As you can see, I had extra pins left over. The PicoPSU has a special 4-pin connector on the top that is dedicated to providing drive power; reportedly, it is somehow more reliable at providing more current through these tiny pins than the thicker-gauge Molex ATX connector at the bottom.

I can’t confirm this folk knowledge either way. Low-level technical documentation on the PicoPSU is extremely lacking for what is supposed to be an enthusiast product, and the only mention of this connector in the so-called “datasheet” and manual is that it can be used when you’re adding more than one hard drive to a system. That said, it makes sense to me that if “real” ATX power supplies have dedicated connectors for drives instead of powering them off the main cable, it might be a good idea to do the same thing here too.

My revision of the X68000 PSU replacement board didn’t have a provision for this connector - a later one supposedly will - so the advice is to splice into the floppy harness. This way, the thirsty (and picky) floppy drives can get all the juice they need.

I spliced the original floppy harness into the 4-pin JST EH connector that came with the PicoPSU for drive power. I don’t really like doing splices, but this seemed mechanically strong and worked out fairly well. Unfortunately, on the original floppy cable the red (5V) line is much shorter than the 12V and GND lines, probably because the other two come from the “rear” of the original power supply. This meant that my harness looked kind of lopsided when I lined them up side by side. I’ll live with it for now, especially since this harness will spend most of its life tucked in behind a floppy bracket where I hopefully won’t have to see it again.

If I end up adding a SCSI hard drive later, I’ll probably be back in here splicing this cable again so I can re-add the Molex connector I just cut off. Although, SCSI2SDs are bus-powered…

One of the screws didn’t line up between the new PSU board and the original metal case. I had to sort of hog out the board (no copper in that area) and then nearly cross-thread the screw to get it started. I still feel kind of guilty about it.

Putting the case back together was a lot of work, too. Because I chose such a thick electrical cord for my supply, and added an underwriter’s knot, there was a lot of cable jiggling that had to take place down at the cord-and-switch end of the Tetris-piece that is the power supply. The green “ground” cable was especially bad, as it had to be positioned in a certain way so that the ring terminal would fit but it was also so thick as to impede putting the case halves together if it wasn’t perfectly arranged.

Eventually, I triumphed, and I got it all back together. Now it looks like the old power supply but with a three-prong power cord. That was a good way to spend a few weeks, fifteen minutes at a time.

I tested the supply on the bench to make sure everything was working. When plugged in and switched on at the back, the supply immediately leapt to life, which made sense in retrospect as the on/off pin of the PicoPSU is pulled low on the board. All of the rails checked out fine - really happy that this works without a load - and it was ready to be reinstalled into the X68000.

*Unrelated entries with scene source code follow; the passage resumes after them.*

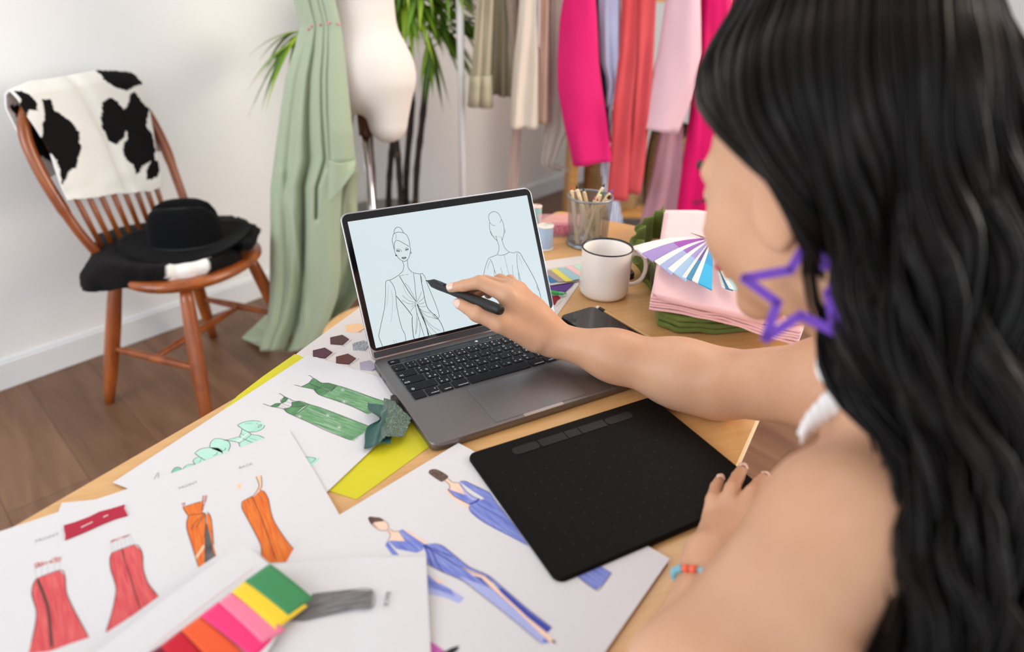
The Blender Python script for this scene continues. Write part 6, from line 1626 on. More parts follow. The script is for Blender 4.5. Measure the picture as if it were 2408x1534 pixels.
for k, (A, B, c1, c2, zo, bow_, lb, stk_) in enumerate(blades):
    mb = MB(); n = 16; rows = []
    for i in range(n + 1):
        t = i / n; off = bow_ * math.sin(math.pi * t) * 0.9
        zz = FZ + 0.0022 * zo - 0.006 * (t ** 2) + 0.004 * math.sin(math.pi * t)
        ax, ay = pv[0] + (A[0] - pv[0]) * t, pv[1] + (A[1] - pv[1]) * t - (off if bow_ > 0 else 0)
        bx_, by_ = pv[0] + (B[0] - pv[0]) * t + 14 * (1 - t), pv[1] + (B[1] - pv[1]) * t - (off * .8 if bow_ > 0 else 0)
        if bow_ < 0: ax += off * .7; bx_ += off * .7
        wf = min(0.5, 0.30)
        mx_, my_ = ax + (bx_ - ax) * wf, ay + (by_ - ay) * wf
        rows.append([G(*z5(ax, ay), zz), G(*z5(mx_, my_), zz), G(*z5(bx_, by_), zz)])
    vs = [p for r_ in rows for p in r_]
    fs = []; mis = []
    mb.v = vs
    for i in range(n):
        mb.f.append([3 * i, 3 * i + 1, 3 * i + 4, 3 * i + 3]); mb.mi.append(0); mb.sm.append(False)
        mb.f.append([3 * i + 1, 3 * i + 2, 3 * i + 5, 3 * i + 4]); mb.mi.append(1 if i > n * 0.55 else 2); mb.sm.append(False)
    # printed notes on the margin
    for i in range(1, n):
        a_, b_ = rows[i][0], rows[i][1]; nx = rows[i + 1][0]
        for q in (0.3, 0.6):
            p = a_.lerp(b_, q) + Vector((0, 0, 0.0003)); s_ = (b_ - a_) * 0.05; l_ = (nx - a_) * 0.6
            mb.add([p, p + s_, p + s_ + l_, p + l_], [(0, 1, 2, 3)], 3, False)
    # make every face look up
    for i, f in enumerate(mb.f):
        v0, v1, v2 = mb.v[f[0]], mb.v[f[1]], mb.v[f[2]]
        if (v1 - v0).cross(v2 - v0).z < 0: mb.f[i] = f[::-1]
    o = obj('strip', mb, [whit, M(lb, c1, 0.5), M(lb + ' inner', c2, 0.5), tick], fan); mod_solid(o, 0.0005 * stk_, -1); o['label'] = lb
mb = MB(); p0 = G(1624, 548, FZ + 0.006); p1 = G(1676, 566, FZ + 0.008); mb.tube([p0, p0.lerp(p1, .4), p1], [0.0004, 0.0018, 0.0028], 6, flat=((0, 0, 1), 0.5))
p2 = p0 + Vector((0.002, -0.002, 0)); p3 = p1 + Vector((0.001, -0.007, 0)); mb2 = MB(); mb2.tube([p2, p2.lerp(p3, .4), p3], [0.0004, 0.0016, 0.0026], 6, flat=((0, 0, 1), 0.5))
o = obj('closed_strip', mb, M('dark purple strip edge', '4a3644', 0.4), fan); o = obj('closed_strip', mb2, M('pinkish strip edge', 'a88a8a', 0.4), fan)
mb = MB(); pvp = G(*z5(*pv), FZ + 0.012); mb.lathe([(0.0001, -0.014), (0.0035, -0.014), (0.004, 0.004), (0.0025, 0.0055), (0.0001, 0.006)], pvp, 16); obj('pivot_screw', mb, M('blue screw post', '3f7fa8', 0.3), fan)
# ================================================================== the seated woman
skin = M('skin', 'c89777', 0.45, spec=0.4, sss=0.12, col2='d2a486', var=(14, .35, .65), bump=(900, .05, .0003))
nail_m = M('nail', 'ecc2b4', 0.2, coat=0.4)
HC = Vector((0.2150, 0.450, 1.118)); FAZ = math.radians(125); FPI = math.radians(-20); ROLL = math.radians(0)
hfh = Vector((math.cos(FAZ), math.sin(FAZ), 0)); hl = Vector((-hfh.y, hfh.x, 0))
hf = (hfh * math.cos(FPI) + Vector((0, 0, 1)) * math.sin(FPI)).normalized(); hu = hf.cross(hl).normalized() 
if hu.z < 0: hu = -hu
hl = hu.cross(hf).normalized()
MHd = np.array([list(hf), list(hl), list(hu)]).T
HSC = 0.94
def HP(f, l, u): return HC + (hf * f + hl * l + hu * u) * HSC
LS = Vector((0.122, 0.230, 0.890)); RS = Vector((0.392, 0.462, 0.945)); SM = (LS + RS) / 2
SD = (RS - LS).normalized(); SF = Vector((-SD.y, SD.x, 0)).normalized()
NB = Vector((0.285, 0.355, 0.965))
PELV = Vector((0.365, 0.215, 0.545))
B = SDF((-0.20, 0.08, 0.50), (0.56, 0.93, 1.26), 0.0022)
add = lambda *a, **k: B.ell(*a, **k)
def he(f, l, u, rf, rl, ru, k=0.012, op='add'): B.ell(HP(f, l, u), (rf * HSC, rl * HSC, ru * HSC), MHd, k, op)
# head
he(-0.014, 0, 0.028, 0.094, 0.073, 0.084, 0.01); he(0.026, 0, -0.010, 0.060, 0.060, 0.078, 0.02); he(0.030, 0, -0.058, 0.046, 0.047, 0.042, 0.025)
he(0.066, 0, -0.092, 0.019, 0.020, 0.017, 0.02)
for s in (-1, 1):
    he(0.052, s * 0.036, -0.028, 0.026, 0.022, 0.026, 0.02); he(0.0, s * 0.050, -0.062, 0.03, 0.014, 0.026, 0.02)
    B.cap(HP(0.080, s * 0.010, 0.022), HP(0.064, s * 0.046, 0.022), 0.008, 0.007, 0.012)
    he(0.090, s * 0.030, 0.004, 0.012, 0.016, 0.010, 0.010, 'sub'); he(0.070, s * 0.030, 0.003, 0.0135, 0.0145, 0.0125, 0.004)
    he(0.100, s * 0.010, -0.032, 0.008, 0.0065, 0.006, 0.006)
    he(-0.006, s * 0.072, -0.010, 0.017, 0.006, 0.028, 0.006); he(-0.002, s * 0.080, -0.008, 0.008, 0.004, 0.016, 0.004, 'sub')
B.cap(HP(0.084, 0, 0.012), HP(0.106, 0, -0.028), 0.0065, 0.0095, 0.010)
B.cap(HP(0.088, -0.014, -0.056), HP(0.088, 0.014, -0.056), 0.0058, 0.0058, 0.006); B.cap(HP(0.086, -0.011, -0.066), HP(0.086, 0.011, -0.066), 0.0062, 0.0062, 0.005)
B.cap(HP(0.092, -0.018, -0.0605), HP(0.092, 0.018, -0.0605), 0.0012, 0.0012, 0.002, 'sub')
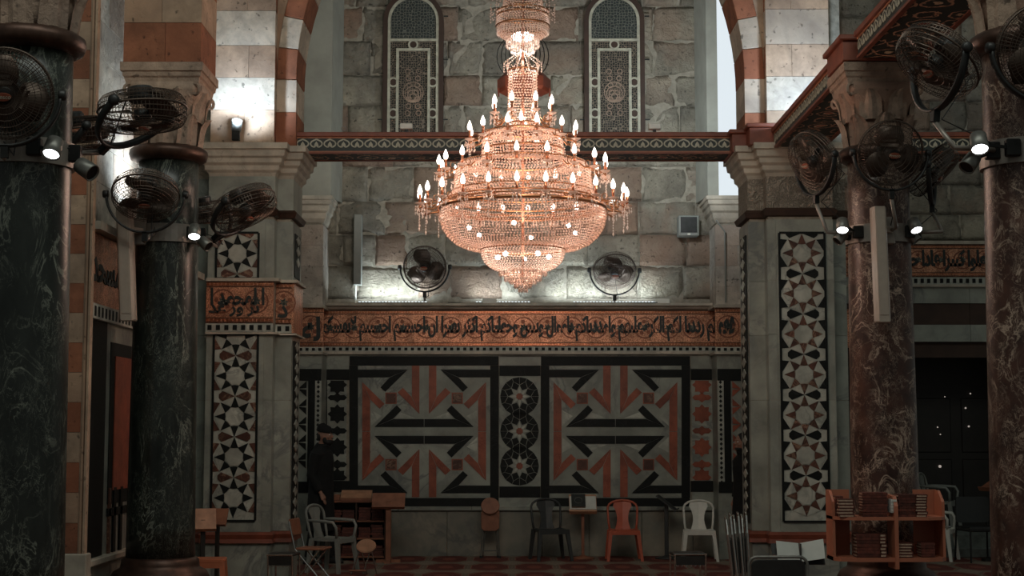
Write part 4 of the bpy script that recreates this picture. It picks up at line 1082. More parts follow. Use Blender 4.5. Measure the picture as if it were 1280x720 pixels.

And does it actually power up the X68000? You bet it does, although there’s still lots of work to come to repair the computer all the way…

Although it seems like not a lot of work (and I’m pretty sure most other people who built this supply got it done in a weekend) putting this power supply together took me a long time to do. I did learn a bunch about electrical safety, although I’m definitely not going to be signing up to work with wall voltage again any time soon.

That is, unless there’s a good deal on some more computers that need power supply work. But how likely is that to happen?

Repair Summary

Fault	Remedy	Caveats
Someone said bad things about the power supply.	Replace it with a PicoPSU.	The original power supply might still be okay, after recapping.